Mill is transparent about this in their documentation. Calling the EC03 a "composter" is technically imprecise -- it's more accurately a food waste dehydrator and volume reducer that produces a material that composts quickly. That's still genuinely useful, but it's worth understanding before purchasing.
EC03 vs Lomi by Pela
The most common alternative is Lomi by Pela (Classic at $499). Both are electric kitchen food recyclers using heat and grinding. Key differences: Lomi offers three distinct output modes (dirt, Lomi-approved, and certified compostables) for different composting applications. The Mill EC03 focuses on Wi-Fi connectivity and usage tracking rather than mode flexibility. Noise levels and cycle times are comparable between the two. Lomi operates without a Wi-Fi connection; the Mill app is central to the EC03 experience.
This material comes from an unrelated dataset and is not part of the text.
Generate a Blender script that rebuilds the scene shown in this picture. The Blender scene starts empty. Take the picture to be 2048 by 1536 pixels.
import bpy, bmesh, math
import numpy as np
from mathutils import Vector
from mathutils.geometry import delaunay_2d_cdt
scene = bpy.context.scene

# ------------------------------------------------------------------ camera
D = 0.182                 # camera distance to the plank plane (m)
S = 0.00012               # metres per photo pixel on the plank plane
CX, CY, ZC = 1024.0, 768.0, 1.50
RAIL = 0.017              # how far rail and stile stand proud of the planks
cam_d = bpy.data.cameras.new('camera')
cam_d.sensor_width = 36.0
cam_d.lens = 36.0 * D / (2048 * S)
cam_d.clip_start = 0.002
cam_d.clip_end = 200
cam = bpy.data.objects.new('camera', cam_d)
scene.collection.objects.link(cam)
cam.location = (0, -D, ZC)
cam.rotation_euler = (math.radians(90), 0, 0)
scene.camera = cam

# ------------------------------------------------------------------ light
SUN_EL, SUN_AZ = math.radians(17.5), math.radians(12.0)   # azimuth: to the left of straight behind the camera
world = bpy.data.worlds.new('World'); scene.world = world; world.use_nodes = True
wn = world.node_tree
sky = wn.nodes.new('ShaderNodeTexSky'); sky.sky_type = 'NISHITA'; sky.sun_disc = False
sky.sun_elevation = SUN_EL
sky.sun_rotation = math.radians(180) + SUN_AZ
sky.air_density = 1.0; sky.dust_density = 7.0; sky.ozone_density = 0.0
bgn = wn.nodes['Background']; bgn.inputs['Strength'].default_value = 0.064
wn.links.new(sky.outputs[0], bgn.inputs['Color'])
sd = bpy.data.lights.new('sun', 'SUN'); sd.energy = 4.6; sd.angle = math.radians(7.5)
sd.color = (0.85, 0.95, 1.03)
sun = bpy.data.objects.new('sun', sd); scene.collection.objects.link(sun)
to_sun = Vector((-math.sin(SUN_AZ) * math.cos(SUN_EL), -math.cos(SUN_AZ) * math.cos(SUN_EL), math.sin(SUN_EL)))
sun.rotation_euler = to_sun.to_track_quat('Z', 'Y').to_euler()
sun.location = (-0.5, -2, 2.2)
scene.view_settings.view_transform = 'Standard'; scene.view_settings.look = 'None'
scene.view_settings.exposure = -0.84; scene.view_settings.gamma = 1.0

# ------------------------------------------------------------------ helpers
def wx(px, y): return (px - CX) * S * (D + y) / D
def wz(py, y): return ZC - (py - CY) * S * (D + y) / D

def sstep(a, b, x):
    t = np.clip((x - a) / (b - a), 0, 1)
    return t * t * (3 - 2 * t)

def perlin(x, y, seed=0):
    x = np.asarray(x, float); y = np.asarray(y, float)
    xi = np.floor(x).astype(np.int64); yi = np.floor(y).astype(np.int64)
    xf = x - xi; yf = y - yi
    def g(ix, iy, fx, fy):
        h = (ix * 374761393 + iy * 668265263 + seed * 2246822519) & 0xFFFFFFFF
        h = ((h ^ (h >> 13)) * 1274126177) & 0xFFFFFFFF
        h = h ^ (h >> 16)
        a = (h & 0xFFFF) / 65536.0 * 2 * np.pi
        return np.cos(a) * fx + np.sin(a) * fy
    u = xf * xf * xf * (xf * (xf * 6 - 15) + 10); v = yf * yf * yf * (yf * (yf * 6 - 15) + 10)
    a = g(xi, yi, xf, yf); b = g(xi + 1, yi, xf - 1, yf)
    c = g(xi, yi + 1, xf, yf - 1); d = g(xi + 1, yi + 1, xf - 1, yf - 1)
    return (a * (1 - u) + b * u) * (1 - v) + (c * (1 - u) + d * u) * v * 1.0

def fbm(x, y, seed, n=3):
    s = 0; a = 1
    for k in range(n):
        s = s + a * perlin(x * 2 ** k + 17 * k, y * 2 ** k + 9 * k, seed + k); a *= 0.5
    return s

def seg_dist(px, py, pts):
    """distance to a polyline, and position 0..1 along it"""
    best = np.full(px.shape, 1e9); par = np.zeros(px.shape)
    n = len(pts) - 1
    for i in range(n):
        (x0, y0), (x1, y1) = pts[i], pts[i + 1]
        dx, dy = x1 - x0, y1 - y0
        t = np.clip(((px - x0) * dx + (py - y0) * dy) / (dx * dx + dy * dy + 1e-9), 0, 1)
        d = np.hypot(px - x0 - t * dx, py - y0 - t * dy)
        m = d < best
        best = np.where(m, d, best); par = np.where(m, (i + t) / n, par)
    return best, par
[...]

For users who want app monitoring and remote start, Mill's EC03 is the stronger option. For users who want mode flexibility for different compostable inputs, Lomi's design is more targeted.
Filter Maintenance
The EC03 uses a carbon filter to control odors during the de-smell phase. Mill recommends replacing the filter every 3-6 months depending on how often the unit runs. A household running a cycle daily will need replacement closer to every 3 months; weekly users can stretch to 6 months. Replacement filters are sold directly by Mill. This ongoing cost is worth factoring in when comparing the EC03 to simpler kitchen compost bins.
Mill vs Traditional Composting
The EC03 solves a specific problem: raw food scraps sitting in a kitchen bin smell, attract pests, and require frequent emptying. The EC03 eliminates the smell and moisture while dramatically reducing the volume. The processed output is far easier to handle than wet scraps -- it doesn't smell, doesn't leak, and doesn't need to be emptied as often.
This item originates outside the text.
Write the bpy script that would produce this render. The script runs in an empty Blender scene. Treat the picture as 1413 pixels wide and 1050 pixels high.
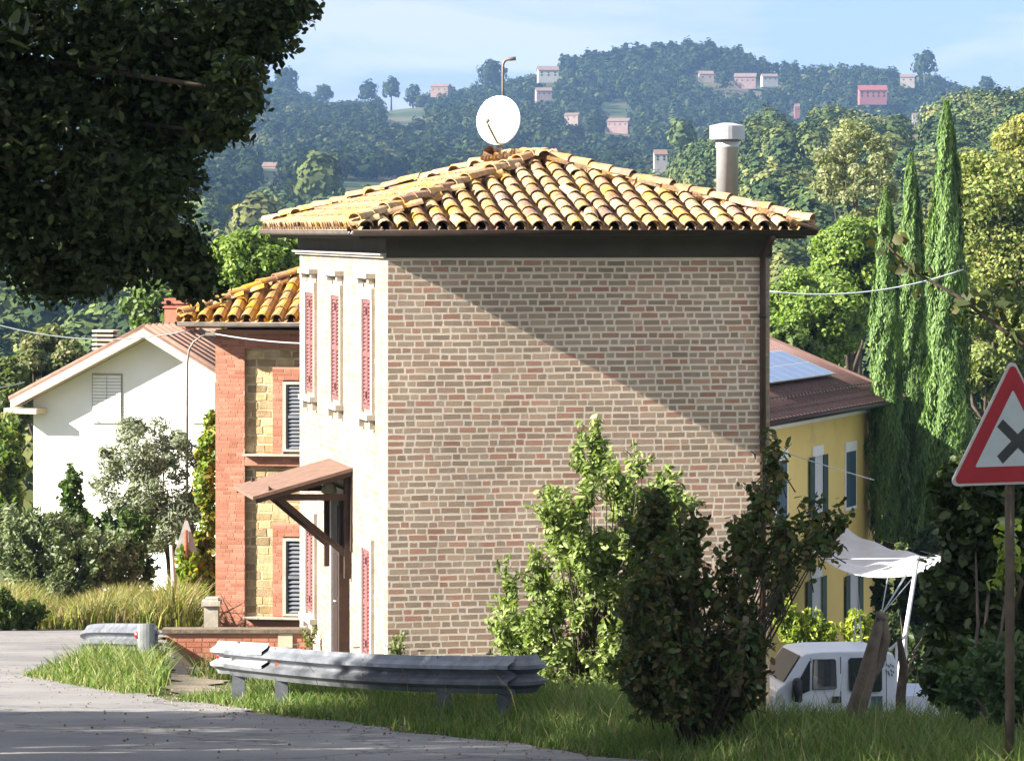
import bpy, math, random
import numpy as np
from mathutils import Vector
R = math.radians
rnd = random.Random(7)
F = 5000.0; CX = 706.5; HY = 316.0          # focal length and horizon in photograph pixels
col = bpy.context.scene.collection
def at(px, py, D): return np.array([(px-CX)/F*D, D, -(py-HY)/F*D])
def V(*a): return np.array(a, float)
def nrm(v): v = np.asarray(v, float); return v/np.linalg.norm(v)

# ------------------------------------------------------------------ materials
def newmat(name):
    m = bpy.data.materials.new(name); m.use_nodes = True
    nt = m.node_tree; b = nt.nodes['Principled BSDF']; return m, nt, b
def N_(nt, t, **kw):
    n = nt.nodes.new(t)
    for k, v in kw.items():
        if k in n.inputs: n.inputs[k].default_value = v
        else: setattr(n, k, v)
    return n
def noise(nt, scale, detail=6, rough=.6, vec=None, dist=0.):
    n = N_(nt, 'ShaderNodeTexNoise', Scale=scale, Detail=detail, Roughness=rough, Distortion=dist)
    if vec is None:
        tc = N_(nt, 'ShaderNodeNewGeometry'); vec = tc.outputs['Position']
    nt.links.new(vec, n.inputs['Vector']); return n
def ramp(nt, fac, stops):
    r = nt.nodes.new('ShaderNodeValToRGB'); cr = r.color_ramp
    while len(cr.elements) < len(stops): cr.elements.new(.5)
    for e, (p, c) in zip(cr.elements, stops): e.position = p; e.color = (*c, 1) if len(c) == 3 else c
    nt.links.new(fac, r.inputs[0]); return r
def mixc(nt, fac, a, b, mode='MIX'):
    m = nt.nodes.new('ShaderNodeMix'); m.data_type = 'RGBA'; m.blend_type = mode
    for s, v in ((0, fac), (6, a), (7, b)):
        if hasattr(v, 'links') or hasattr(v, 'is_output'): nt.links.new(v, m.inputs[s])
        else: m.inputs[s].default_value = v if s == 0 else (*v, 1)
    return m.outputs[2]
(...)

Traditional composting is cheaper and produces richer output, but it requires outdoor space, doesn't handle meat and dairy well, and takes weeks to months to produce usable compost. The EC03 works indoors, accepts most food types, and completes in hours rather than months. At around $299-350, it's a significant purchase for a single-purpose appliance, but one with a clear use case for households that generate significant food waste.